One GOP lawmaker still opposed to SB 211 is Rep. Dan Douglas, R-Bentonville, who has two bills sitting in House committees that will partially fund a state highway maintenance plan and enact into law a sales tax on remote Internet sales. On a voice vote for SB 211, the Northwest Arkansas lawmaker audibly voted against the measure and later abstained when Democratic members called for a voice vote.

Douglas told reporters after the committee meeting he needed to study SB 211 more to make sure the bill’s $15 million estimate in savings from Hutchinson’s government transformation efforts and other cost reductions are accurate.

“If my income goes down, I have to cut my cost,” Douglas said. “I feel like we have to do a better job of cutting non-essential government services and reduce some costs and try to be more efficient.”

If SB 211 comes to the House floor on Thursday, as Jett hopes, a debate is also expected to center around the details of the governor’s $300 million highway funding plan, which was outlined on Monday during a press conference at the state capitol.

Douglas said some GOP lawmakers have concerns about a proposal in the highway plan that permanently extends the state’s half-cent sales tax to Arkansas voters in 2020. Other Republican lawmakers, he said, also have a problem with a $58 million wholesale gas tax that would be the equivalent of a 3 cents per gallon hike on regular unleaded and 6 cents per gallon increase on diesel fuel.

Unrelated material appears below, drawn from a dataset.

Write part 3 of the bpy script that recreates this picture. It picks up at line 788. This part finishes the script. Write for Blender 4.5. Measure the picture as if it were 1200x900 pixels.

“I’ll be honest. I feel that the governor’s highway plan he announced yesterday is kicking the can down the road,” said Douglas.

Last week, in the first real test for Hutchinson’s broad agenda for the 92nd General Assembly, a supermajority of legislators gave the governor a 28-5 victory on SB 211 after losing a bruising floor debate a day earlier when two key Republican senators abstained from voting on the measure.

Under the governor’s abridged “5.9” plan, Arkansas’ top marginal rate would drop to 6.6% in the first year of the biennium and down to the preferred 5.9% in the second year. Last week, Hutchinson unveiled SB 211 as a modified version of the earlier $192 million “2-4-5.9” tax cut package, which was recommended by the bicameral state Tax Reform and Relief Task Force created during the 2017 legislative session to study the state’s cumbersome tax code.